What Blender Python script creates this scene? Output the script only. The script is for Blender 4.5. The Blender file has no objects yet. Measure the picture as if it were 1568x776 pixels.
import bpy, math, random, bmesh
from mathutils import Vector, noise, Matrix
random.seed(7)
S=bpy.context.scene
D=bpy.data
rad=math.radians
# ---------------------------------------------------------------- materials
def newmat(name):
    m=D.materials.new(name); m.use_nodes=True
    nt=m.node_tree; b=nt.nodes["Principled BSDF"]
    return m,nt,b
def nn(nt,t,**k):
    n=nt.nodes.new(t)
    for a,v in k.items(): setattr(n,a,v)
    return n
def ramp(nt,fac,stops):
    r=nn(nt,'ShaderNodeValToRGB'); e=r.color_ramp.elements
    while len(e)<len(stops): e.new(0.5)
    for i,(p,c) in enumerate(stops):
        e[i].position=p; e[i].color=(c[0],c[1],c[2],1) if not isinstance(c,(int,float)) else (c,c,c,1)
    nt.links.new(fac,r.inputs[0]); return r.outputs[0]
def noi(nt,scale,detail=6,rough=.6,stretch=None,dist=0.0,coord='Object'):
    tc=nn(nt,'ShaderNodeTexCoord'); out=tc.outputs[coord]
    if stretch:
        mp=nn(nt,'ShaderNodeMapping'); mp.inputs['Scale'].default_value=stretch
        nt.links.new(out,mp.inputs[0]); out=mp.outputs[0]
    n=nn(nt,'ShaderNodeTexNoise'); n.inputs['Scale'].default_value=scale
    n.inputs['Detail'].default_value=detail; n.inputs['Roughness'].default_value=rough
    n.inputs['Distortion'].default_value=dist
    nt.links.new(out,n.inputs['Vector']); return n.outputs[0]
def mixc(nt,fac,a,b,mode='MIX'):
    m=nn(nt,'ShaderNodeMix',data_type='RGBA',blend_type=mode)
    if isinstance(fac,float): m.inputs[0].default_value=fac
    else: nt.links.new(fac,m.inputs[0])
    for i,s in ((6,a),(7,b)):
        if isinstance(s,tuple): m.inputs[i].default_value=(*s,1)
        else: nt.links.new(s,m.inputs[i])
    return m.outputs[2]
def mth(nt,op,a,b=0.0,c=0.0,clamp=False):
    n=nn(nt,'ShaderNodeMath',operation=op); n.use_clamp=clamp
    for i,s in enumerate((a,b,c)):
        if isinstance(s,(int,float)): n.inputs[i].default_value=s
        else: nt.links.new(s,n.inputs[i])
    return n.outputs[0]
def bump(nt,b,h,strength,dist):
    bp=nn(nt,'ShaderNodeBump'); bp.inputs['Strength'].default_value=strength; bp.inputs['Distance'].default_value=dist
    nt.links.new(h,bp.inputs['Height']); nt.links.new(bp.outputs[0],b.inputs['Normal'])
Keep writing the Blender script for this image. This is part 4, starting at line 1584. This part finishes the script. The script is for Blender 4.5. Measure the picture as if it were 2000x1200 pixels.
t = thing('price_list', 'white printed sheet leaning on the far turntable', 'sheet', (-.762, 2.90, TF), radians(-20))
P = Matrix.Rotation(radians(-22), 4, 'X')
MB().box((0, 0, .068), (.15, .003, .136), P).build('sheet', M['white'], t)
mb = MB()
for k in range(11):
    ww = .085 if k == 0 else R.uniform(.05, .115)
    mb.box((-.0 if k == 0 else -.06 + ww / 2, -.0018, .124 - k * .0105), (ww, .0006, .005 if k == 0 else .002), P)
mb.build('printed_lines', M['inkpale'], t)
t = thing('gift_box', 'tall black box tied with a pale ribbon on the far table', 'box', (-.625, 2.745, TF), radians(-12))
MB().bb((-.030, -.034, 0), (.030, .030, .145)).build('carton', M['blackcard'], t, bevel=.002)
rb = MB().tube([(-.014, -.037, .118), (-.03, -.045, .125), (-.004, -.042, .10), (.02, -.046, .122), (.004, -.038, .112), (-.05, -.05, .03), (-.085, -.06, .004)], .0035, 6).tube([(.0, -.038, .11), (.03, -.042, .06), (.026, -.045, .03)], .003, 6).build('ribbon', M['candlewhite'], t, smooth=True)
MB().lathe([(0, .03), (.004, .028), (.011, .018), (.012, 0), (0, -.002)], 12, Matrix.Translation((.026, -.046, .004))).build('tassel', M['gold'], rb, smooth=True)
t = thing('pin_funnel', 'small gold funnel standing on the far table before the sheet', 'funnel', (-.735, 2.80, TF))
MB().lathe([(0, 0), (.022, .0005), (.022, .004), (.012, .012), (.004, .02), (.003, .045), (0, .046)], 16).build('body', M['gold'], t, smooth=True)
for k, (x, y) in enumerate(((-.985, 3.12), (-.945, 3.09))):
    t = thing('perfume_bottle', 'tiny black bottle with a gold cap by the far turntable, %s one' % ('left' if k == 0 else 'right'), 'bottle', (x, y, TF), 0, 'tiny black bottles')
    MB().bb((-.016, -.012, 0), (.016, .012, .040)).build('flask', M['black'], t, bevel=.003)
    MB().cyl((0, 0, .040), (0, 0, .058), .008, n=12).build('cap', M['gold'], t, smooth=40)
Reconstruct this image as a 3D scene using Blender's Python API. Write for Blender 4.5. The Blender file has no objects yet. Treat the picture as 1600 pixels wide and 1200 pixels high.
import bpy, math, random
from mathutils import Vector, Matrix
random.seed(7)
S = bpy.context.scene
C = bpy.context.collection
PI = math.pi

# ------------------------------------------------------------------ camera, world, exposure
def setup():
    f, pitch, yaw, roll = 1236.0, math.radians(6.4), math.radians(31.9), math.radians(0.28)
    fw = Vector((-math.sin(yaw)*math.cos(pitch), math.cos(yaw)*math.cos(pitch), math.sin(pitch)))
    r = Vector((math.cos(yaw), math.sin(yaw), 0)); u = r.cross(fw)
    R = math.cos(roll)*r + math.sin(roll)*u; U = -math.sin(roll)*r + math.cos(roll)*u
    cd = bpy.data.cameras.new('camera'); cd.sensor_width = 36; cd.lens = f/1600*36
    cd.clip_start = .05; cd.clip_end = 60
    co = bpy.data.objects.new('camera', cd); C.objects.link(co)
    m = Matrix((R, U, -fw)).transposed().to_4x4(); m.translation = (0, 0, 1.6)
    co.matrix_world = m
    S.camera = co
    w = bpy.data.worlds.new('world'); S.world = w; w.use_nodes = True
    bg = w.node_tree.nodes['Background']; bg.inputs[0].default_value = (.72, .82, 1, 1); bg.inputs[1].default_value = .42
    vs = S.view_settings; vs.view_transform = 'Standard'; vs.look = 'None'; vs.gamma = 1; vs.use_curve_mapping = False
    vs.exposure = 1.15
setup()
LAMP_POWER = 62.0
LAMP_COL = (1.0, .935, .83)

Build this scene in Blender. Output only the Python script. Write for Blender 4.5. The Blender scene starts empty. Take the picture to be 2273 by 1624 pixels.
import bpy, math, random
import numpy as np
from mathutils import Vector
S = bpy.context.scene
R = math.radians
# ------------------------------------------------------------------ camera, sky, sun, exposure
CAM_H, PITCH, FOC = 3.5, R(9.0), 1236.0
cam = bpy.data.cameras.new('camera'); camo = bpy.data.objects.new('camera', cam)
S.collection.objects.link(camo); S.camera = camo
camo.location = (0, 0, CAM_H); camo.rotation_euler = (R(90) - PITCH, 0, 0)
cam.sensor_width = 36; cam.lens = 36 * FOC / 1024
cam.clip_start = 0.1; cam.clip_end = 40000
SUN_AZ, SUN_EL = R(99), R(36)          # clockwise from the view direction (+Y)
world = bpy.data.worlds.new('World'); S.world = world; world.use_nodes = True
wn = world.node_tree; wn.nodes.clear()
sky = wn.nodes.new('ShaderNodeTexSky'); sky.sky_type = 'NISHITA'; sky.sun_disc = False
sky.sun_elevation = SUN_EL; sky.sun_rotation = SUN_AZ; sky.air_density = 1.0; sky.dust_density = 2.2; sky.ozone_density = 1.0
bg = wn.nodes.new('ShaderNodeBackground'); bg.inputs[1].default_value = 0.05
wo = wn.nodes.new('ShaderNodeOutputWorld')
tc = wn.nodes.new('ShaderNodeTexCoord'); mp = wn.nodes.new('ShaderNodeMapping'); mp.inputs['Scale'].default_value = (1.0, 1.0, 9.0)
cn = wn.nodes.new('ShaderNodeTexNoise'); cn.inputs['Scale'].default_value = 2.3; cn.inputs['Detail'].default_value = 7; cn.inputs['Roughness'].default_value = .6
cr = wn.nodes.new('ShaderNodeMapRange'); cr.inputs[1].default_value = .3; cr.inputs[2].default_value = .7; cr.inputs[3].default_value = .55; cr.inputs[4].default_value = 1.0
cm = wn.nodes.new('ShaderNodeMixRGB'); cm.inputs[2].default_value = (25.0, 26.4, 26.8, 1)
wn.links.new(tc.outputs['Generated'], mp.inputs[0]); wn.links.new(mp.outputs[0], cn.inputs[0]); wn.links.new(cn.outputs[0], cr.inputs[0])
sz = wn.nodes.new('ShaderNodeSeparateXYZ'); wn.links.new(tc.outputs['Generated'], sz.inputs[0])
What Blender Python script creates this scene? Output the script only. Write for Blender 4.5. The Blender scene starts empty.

***

Review the preceding data and report every line that includes the string "starts".

* **Solution**:
Build this scene in Blender. Output only the Python script. Write for Blender 4.5. The Blender scene starts empty. Take the picture to be 2273 by 1624 pixels.
What Blender Python script creates this scene? Output the script only. Write for Blender 4.5. The Blender scene starts empty.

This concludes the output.